Would I go as far as saying that this is the best comedy show I have ever seen? Probably. It was my second time seeing Tim Key's Edinburgh Award winning show 'The Slutcracker' and, once again, it left speechless.

I adore The Invisible Dot Office and it was the perfect venue (small, intimate and a little bit different) to showcase this stunning show.

There are so many things I want to mention, so (in an attempt to prevent rambling) i'm going to write some lists of favourites.

The best bits.

Fletch, Tim's tech guy, plays a rather significant role in the show and is just brilliant (in my humble opinion). The banter between the two is very funny - I especially liked "Fletch, you are more or less in comedy".

How the show is broken up into different sections.

The various short films throughout; totally in love with 'Prologue'!

A headband wearing Key standing on top of a filing cabinet reading out a poem that is beautiful and tragic simultaneously.


Tim took his baton and "chinked" a chain dangling above his head (it was used to hang his jacket) and exclaimed "if you've got it, use it".

A police car drove past the venue with its sirens blazing and Tim quipped "sometimes they don't even know they're doing it".

Towards the very end of the show Tim stood by the entrance, slammed the door and said "if they're not here by now".

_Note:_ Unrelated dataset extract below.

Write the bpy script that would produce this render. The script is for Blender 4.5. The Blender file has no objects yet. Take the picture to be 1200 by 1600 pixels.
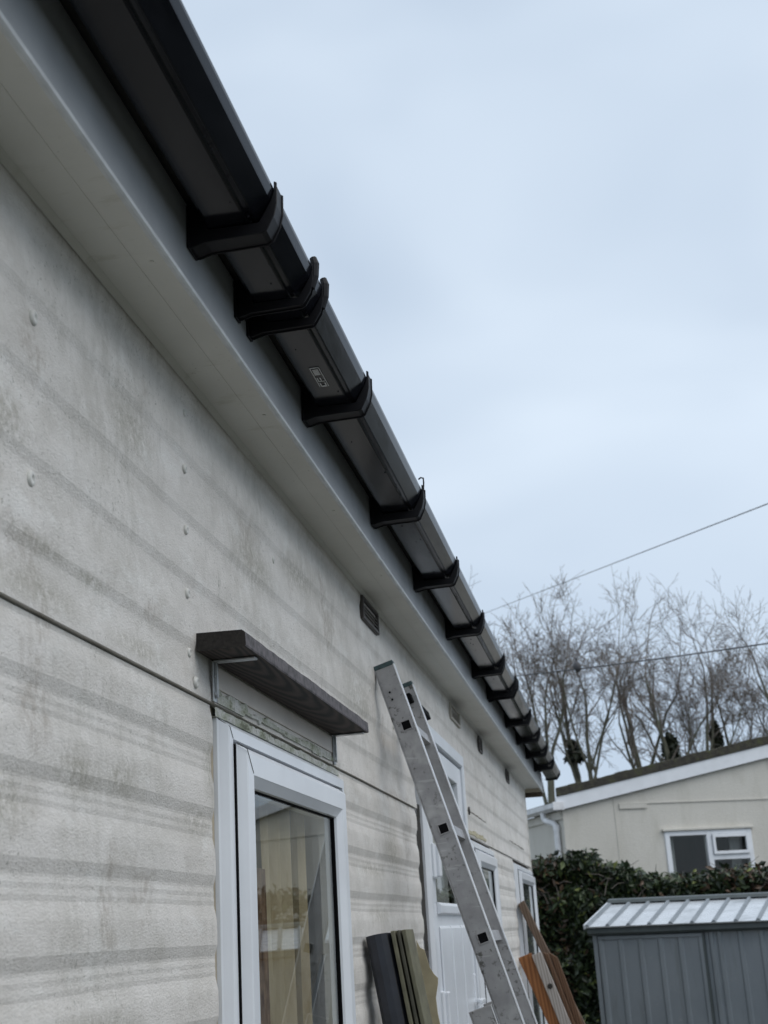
import bpy, bmesh, math, random
import numpy as np
from mathutils import Vector, Matrix
random.seed(7); rng = np.random.default_rng(7)
S = bpy.context.scene
COL = S.collection
R = math.radians

# ---------------------------------------------------------------- camera
cam_d = bpy.data.cameras.new('camera'); cam = bpy.data.objects.new('camera', cam_d); COL.objects.link(cam)
cam_d.sensor_fit = 'VERTICAL'; cam_d.sensor_height = 36.0; cam_d.lens = 46.125
cam_d.clip_start = 0.05; cam_d.clip_end = 2000
right = Vector((0.98228176, 0.17828166, -0.05777709))
up = Vector((0.10895227, -0.29240025, 0.9500692))
back = Vector((0.15248588, -0.9395306, -0.30664363))
m = Matrix.Identity(4)
for i in range(3):
    m[i][0] = right[i]; m[i][1] = up[i]; m[i][2] = back[i]
m[0][3], m[1][3], m[2][3] = 0.6, 0.0, 1.65
cam.matrix_world = m
cam_d.dof.use_dof = True; cam_d.dof.focus_distance = 2.35; cam_d.dof.aperture_fstop = 11.0
S.camera = cam

# ---------------------------------------------------------------- sky and sun
SUN_EL, SUN_AZ = R(55), R(105)          # azimuth from +y towards +x
W = bpy.data.worlds.new('World'); S.world = W; W.use_nodes = True
nt = W.node_tree; nt.nodes.clear()
def wn(t, **k):
    n = nt.nodes.new(t)
    for a, b in k.items(): setattr(n, a, b)
    return n
out = wn('ShaderNodeOutputWorld'); bg = wn('ShaderNodeBackground'); bg.inputs['Strength'].default_value = 0.12
sky = wn('ShaderNodeTexSky', sky_type='NISHITA', sun_disc=False, sun_elevation=SUN_EL, sun_rotation=SUN_AZ)
tc = wn('ShaderNodeTexCoord'); mp = wn('ShaderNodeMapping'); mp.inputs['Scale'].default_value = (1.0, 1.0, 1.9)
n1 = wn('ShaderNodeTexNoise'); n1.inputs['Scale'].default_value = 2.6; n1.inputs['Detail'].default_value = 3; n1.inputs['Roughness'].default_value = .42; n1.inputs['Distortion'].default_value = .35
cr = wn('ShaderNodeValToRGB')
cr.color_ramp.elements[0].position = .30; cr.color_ramp.elements[0].color = (3.75, 4.55, 5.6, 1)
cr.color_ramp.elements[1].position = .70; cr.color_ramp.elements[1].color = (5.75, 6.55, 7.45, 1)
mx = wn('ShaderNodeMix', data_type='RGBA'); mx.inputs['Factor'].default_value = .93
L = nt.links.new
L(tc.outputs['Generated'], mp.inputs['Vector']); L(mp.outputs['Vector'], n1.inputs['Vector']); L(n1.outputs['Fac'], cr.inputs['Fac'])
L(sky.outputs['Color'], mx.inputs['A']); L(cr.outputs['Color'], mx.inputs['B']); L(mx.outputs['Result'], bg.inputs['Color']); L(bg.outputs['Background'], out.inputs['Surface'])
sun_d = bpy.data.lights.new('sun', 'SUN'); sun_d.energy = 1.5; sun_d.angle = R(70); sun_d.color = (1.0, .94, .86)
sun = bpy.data.objects.new('sun', sun_d); COL.objects.link(sun)
sd = Vector((math.sin(SUN_AZ) * math.cos(SUN_EL), math.cos(SUN_AZ) * math.cos(SUN_EL), math.sin(SUN_EL)))
sun.rotation_euler = sd.to_track_quat('Z', 'Y').to_euler(); sun.location = (8, -6, 12)
S.view_settings.view_transform = 'Standard'; S.view_settings.look = 'None'; S.view_settings.gamma = 1; S.view_settings.exposure = 0.2
S.view_settings.use_curve_mapping = False

# ---------------------------------------------------------------- materials
class NT:
    def __init__(s, name):
        s.m = bpy.data.materials.new(name); s.m.use_nodes = True; s.t = s.m.node_tree
        s.b = s.t.nodes['Principled BSDF']; s.o = s.t.nodes['Material Output']
        s.co = s.n('ShaderNodeTexCoord').outputs['Object']
    def n(s, t, **k):
        q = s.t.nodes.new(t)
        for a, b in k.items(): setattr(q, a, b)
        return q
    def l(s, a, b): s.t.links.new(a, b)
    def noise(s, scale, detail=4, rough=.55, stretch=None, dist=0, rot=None):
        q = s.n('ShaderNodeTexNoise'); q.inputs['Scale'].default_value = scale; q.inputs['Detail'].default_value = detail
        q.inputs['Roughness'].default_value = rough; q.inputs['Distortion'].default_value = dist
        v = s.co
        if stretch or rot:
            mpn = s.n('ShaderNodeMapping')
            if stretch: mpn.inputs['Scale'].default_value = stretch
            if rot: mpn.inputs['Rotation'].default_value = rot
            s.l(v, mpn.inputs['Vector']); v = mpn.outputs['Vector']
        s.l(v, q.inputs['Vector']); return q.outputs['Fac']
    def ramp(s, fac, *stops):
        q = s.n('ShaderNodeValToRGB'); e = q.color_ramp.elements
        while len(e) < len(stops): e.new(.5)
        for el, (p, c) in zip(e, stops):
            el.position = p; el.color = (c, c, c, 1) if not hasattr(c, '__len__') else (*c, 1)
        s.l(fac, q.inputs['Fac']); return q.outputs['Color']
    def mix(s, f, a, b, mode='MIX'):
        q = s.n('ShaderNodeMix', data_type='RGBA', blend_type=mode)
        for k, v in (('Factor', f), ('A', a), ('B', b)):
            if hasattr(v, 'is_linked'): s.l(v, q.inputs[k])
            elif k == 'Factor': q.inputs[k].default_value = v
            else: q.inputs[k].default_value = (*v, 1)
        return q.outputs['Result']
    def mul(s, a, b):
        q = s.n('ShaderNodeMath', operation='MULTIPLY')
        for i, v in enumerate((a, b)):
            if hasattr(v, 'is_linked'): s.l(v, q.inputs[i])
            else: q.inputs[i].default_value = v
        return q.outputs[0]
    def col(s, c):
        if hasattr(c, 'is_linked'): s.l(c, s.b.inputs['Base Color'])
        else: s.b.inputs['Base Color'].default_value = (*c, 1)
    def set(s, **k):
        for a, v in k.items():
            i = s.b.inputs[a.replace('_', ' ')]
            if hasattr(v, 'is_linked'): s.l(v, i)
            else: i.default_value = v
    def patches(s, pts, edge=.55):
        acc = None
        for (px, py, pz), (rx, ry, rz) in pts:
            mpn = s.n('ShaderNodeMapping', vector_type='TEXTURE'); mpn.inputs['Location'].default_value = (px, py, pz); mpn.inputs['Scale'].default_value = (rx, ry, rz)
            s.l(s.co, mpn.inputs['Vector'])
            ln = s.n('ShaderNodeVectorMath', operation='LENGTH'); s.l(mpn.outputs['Vector'], ln.inputs[0])
            mr = s.n('ShaderNodeMapRange'); mr.inputs['From Min'].default_value = 1; mr.inputs['From Max'].default_value = 1 - edge; s.l(ln.outputs['Value'], mr.inputs['Value'])
            if acc is None: acc = mr.outputs[0]
            else:
                q = s.n('ShaderNodeMath', operation='MAXIMUM'); s.l(acc, q.inputs[0]); s.l(mr.outputs[0], q.inputs[1]); acc = q.outputs[0]
        return acc
    def bump(s, h, strength=.3, dist=.002):
        q = s.n('ShaderNodeBump'); q.inputs['Strength'].default_value = strength; q.inputs['Distance'].default_value = dist
        s.l(h, q.inputs['Height']); s.l(q.outputs['Normal'], s.b.inputs['Normal'])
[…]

Fletch turned off the lights and shone a torch directly into Tim's eyes, to which Tim retorted "don't blind your employer, my friend".

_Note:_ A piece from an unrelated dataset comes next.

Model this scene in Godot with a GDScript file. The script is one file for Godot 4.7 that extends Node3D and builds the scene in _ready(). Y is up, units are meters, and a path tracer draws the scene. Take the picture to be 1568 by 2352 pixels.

Tim stood on/squashed a cake in an attempt to cross the stage without touching the floor, he turned to the audience and explained "I guess the phrase that springs to mind here is: don't tread it in. Well, that's what my Mum would say" (my Mum says that too!).

Moments of unease (the bits where Key says/does something that makes the audience squirm with discomfort).

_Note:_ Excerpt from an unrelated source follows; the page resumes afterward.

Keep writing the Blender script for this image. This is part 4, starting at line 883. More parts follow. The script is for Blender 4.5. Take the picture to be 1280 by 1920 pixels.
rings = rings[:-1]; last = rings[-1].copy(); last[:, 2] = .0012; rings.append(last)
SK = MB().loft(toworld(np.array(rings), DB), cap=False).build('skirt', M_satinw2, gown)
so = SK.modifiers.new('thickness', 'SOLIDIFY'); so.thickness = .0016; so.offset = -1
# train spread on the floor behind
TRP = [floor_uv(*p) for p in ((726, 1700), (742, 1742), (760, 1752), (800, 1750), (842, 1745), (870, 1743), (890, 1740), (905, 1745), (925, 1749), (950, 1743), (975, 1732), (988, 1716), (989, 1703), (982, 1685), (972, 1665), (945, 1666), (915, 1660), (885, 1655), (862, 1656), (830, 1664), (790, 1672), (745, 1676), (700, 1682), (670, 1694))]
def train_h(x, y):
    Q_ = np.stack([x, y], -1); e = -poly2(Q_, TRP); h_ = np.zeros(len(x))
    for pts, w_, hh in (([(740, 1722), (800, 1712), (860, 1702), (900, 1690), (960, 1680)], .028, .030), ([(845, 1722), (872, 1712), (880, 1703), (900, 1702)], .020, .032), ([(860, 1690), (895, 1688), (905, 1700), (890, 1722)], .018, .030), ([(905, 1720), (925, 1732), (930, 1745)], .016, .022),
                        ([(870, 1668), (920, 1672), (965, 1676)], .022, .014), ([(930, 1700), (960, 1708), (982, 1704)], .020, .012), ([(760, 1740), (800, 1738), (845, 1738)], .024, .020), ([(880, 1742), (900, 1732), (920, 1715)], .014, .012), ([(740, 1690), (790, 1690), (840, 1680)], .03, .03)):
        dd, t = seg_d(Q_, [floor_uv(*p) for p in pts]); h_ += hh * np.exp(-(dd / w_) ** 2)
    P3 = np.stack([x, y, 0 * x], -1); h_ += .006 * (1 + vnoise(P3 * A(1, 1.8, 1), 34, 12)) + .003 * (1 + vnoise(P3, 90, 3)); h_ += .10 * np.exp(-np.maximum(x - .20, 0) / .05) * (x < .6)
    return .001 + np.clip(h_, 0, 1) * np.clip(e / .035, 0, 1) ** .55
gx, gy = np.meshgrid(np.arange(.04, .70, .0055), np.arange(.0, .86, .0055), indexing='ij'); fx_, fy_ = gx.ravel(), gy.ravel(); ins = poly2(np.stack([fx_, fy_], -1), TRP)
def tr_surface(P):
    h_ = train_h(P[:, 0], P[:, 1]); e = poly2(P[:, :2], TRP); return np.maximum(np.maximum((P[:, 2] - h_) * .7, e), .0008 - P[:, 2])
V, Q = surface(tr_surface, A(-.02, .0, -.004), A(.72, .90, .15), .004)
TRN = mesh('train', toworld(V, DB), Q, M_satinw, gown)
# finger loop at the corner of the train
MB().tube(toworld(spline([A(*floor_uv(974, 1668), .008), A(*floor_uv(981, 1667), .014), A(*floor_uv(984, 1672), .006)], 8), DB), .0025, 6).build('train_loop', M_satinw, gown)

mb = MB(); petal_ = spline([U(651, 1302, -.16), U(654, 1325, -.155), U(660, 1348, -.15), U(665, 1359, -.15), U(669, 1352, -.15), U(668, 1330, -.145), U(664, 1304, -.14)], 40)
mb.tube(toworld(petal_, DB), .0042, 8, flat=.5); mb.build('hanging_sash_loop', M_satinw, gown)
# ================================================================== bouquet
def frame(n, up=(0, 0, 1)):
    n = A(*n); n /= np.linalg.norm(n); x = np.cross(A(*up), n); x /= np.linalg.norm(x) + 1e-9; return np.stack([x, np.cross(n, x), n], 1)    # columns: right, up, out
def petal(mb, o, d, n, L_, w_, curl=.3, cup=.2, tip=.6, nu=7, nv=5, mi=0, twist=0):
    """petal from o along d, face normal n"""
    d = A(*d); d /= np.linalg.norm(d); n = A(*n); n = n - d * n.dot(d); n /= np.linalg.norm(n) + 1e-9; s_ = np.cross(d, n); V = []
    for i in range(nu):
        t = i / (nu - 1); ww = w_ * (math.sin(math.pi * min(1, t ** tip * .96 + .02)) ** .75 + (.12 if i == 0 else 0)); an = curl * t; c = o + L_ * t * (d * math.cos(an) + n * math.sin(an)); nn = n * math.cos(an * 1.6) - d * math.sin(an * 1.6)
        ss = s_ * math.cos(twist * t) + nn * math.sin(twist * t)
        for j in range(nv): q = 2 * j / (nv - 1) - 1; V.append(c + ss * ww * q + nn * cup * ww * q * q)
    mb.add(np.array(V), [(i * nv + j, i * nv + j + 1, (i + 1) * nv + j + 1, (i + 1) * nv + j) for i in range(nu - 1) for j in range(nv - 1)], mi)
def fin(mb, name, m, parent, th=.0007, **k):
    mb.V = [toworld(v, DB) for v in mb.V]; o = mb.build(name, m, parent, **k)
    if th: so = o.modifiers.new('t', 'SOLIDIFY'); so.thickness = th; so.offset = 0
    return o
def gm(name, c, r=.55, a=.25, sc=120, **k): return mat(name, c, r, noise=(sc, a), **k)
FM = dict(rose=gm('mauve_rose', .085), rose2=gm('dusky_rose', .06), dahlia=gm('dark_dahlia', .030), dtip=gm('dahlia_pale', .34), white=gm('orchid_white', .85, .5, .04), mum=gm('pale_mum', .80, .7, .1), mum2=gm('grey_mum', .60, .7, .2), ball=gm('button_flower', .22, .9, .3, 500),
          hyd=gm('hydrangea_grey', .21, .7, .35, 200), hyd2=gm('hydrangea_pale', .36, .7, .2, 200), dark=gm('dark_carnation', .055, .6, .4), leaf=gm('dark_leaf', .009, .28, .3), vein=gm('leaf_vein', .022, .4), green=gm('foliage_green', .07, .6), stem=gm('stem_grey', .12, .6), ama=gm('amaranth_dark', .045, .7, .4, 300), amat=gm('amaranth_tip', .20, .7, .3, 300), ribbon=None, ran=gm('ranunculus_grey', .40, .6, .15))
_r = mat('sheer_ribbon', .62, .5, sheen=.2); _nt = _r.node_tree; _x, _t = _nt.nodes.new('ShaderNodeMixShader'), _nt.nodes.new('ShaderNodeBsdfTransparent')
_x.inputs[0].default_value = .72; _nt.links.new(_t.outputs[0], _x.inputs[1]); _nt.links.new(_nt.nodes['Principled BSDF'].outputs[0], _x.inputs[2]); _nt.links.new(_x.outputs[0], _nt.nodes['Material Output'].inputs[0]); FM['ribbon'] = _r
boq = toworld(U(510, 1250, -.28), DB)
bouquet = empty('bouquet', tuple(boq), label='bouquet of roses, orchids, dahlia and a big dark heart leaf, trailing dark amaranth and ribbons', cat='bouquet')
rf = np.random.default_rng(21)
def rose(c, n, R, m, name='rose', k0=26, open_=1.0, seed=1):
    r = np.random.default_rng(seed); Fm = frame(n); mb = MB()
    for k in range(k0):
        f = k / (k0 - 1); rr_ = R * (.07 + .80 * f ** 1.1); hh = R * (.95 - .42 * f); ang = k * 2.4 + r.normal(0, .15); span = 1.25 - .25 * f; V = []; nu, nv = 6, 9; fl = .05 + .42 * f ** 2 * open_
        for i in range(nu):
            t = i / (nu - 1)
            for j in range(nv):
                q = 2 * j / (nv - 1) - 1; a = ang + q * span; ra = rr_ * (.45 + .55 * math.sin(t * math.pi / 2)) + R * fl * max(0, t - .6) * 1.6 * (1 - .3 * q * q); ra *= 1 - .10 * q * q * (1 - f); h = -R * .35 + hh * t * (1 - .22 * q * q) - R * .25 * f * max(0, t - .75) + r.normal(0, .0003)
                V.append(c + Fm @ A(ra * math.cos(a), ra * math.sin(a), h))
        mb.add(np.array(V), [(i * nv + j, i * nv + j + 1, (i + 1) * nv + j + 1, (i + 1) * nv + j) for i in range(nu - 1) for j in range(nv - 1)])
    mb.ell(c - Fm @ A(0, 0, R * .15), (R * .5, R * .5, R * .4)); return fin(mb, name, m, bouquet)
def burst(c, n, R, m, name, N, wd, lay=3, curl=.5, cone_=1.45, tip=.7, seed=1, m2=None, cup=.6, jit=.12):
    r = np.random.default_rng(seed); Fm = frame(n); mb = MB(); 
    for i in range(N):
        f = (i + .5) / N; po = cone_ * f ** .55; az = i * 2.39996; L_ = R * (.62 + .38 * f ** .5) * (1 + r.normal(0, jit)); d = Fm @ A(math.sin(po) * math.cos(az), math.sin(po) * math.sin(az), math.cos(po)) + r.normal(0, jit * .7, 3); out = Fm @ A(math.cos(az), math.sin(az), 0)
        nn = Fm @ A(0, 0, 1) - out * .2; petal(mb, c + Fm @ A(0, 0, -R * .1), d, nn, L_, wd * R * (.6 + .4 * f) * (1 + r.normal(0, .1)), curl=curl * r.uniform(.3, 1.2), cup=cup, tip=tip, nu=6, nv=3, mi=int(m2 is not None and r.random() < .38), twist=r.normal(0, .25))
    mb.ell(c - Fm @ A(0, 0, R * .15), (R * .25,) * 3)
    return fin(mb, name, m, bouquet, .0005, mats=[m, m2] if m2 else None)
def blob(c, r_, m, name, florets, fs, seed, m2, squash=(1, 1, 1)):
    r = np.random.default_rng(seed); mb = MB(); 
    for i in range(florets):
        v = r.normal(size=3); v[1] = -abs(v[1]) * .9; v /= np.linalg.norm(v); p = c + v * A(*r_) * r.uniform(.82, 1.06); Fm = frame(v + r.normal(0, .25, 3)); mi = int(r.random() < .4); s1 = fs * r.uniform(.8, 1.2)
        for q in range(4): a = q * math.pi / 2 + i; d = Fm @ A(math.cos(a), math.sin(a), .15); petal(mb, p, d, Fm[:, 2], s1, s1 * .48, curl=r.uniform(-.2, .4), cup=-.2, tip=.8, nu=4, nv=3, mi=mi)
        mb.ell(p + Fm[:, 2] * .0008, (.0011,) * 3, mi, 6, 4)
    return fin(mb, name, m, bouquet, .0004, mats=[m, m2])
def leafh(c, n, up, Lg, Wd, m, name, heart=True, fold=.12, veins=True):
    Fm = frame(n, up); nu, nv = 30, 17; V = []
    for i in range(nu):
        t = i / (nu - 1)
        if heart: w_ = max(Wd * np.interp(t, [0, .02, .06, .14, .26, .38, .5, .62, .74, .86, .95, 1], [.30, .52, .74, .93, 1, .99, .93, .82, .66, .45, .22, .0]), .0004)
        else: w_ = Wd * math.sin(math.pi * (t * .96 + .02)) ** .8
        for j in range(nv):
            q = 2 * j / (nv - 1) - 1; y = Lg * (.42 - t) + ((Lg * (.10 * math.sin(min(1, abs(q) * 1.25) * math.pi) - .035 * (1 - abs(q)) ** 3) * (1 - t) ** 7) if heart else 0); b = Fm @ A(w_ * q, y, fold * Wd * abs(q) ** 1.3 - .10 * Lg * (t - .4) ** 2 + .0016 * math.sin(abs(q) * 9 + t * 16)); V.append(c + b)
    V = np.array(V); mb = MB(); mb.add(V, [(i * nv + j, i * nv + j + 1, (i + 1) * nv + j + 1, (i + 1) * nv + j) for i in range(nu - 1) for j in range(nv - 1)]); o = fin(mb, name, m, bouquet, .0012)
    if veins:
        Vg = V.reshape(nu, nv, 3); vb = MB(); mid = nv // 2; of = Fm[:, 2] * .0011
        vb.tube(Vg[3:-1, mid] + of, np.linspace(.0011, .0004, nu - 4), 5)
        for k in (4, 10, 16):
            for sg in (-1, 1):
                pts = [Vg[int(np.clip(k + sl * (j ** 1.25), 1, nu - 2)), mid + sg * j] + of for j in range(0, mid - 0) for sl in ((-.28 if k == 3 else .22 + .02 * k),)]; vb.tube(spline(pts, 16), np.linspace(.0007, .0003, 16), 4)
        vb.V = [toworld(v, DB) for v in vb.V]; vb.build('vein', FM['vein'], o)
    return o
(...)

Tim: [Poem] ... shoved his dick in Caroline. [to Sam; audience member] Have you done it?
Sam: Yes
Tim: Well, obviously not in Caroline. What was it like?
Sam: Warm.
Tim: I don't really think that's what they'd like to hear. What will you say next time?
Sam: It was lovely.
Tim: Yeah, it was lovely.

Tim stared directly at a lady in the front row and said "I want to have sex with you at least 100 times in the first 3 months". Tim took a really long pause (still staring at this girl) before reaching into his jacket pocket for his notebook and explaining that he couldn't remember the poem.

Fletch started playing a trumpet over a poem at and Tim shouted "DON'T LOOK AT HIM!".

A thought.

My friend, Anna, did a podcast and in it said [paraphrased] "people laugh differently at Tim Key gigs to anywhere else. Some people will not get it at all and find it quite off-putting, while others will kill themselves laughing in a way that you only do with your friends. The lack of punchlines, means the laughs are quite sparadic because people will find different things funny"- I couldn't agree more.

Sunday, 3 January 2010

Kim Noble Will Die.

Last night I went to see 'Kim Noble Will Die' at Soho Theatre because it had been highly recommended by the people I follow on Twitter. It was a raw, emotional and explicit glimpse at a man suffering from mental illness.

I watched quite a bit of the show behind my hands. It was certainly challenging and shocking and depressing.

Noble doesn't talk much during the show and mostly relies on a series of clips, audio recordings and photographs to tell his tale.

There's an interesting article about the show in the Guardian here.

A thought.

I really hope Kim Noble is going to be alright.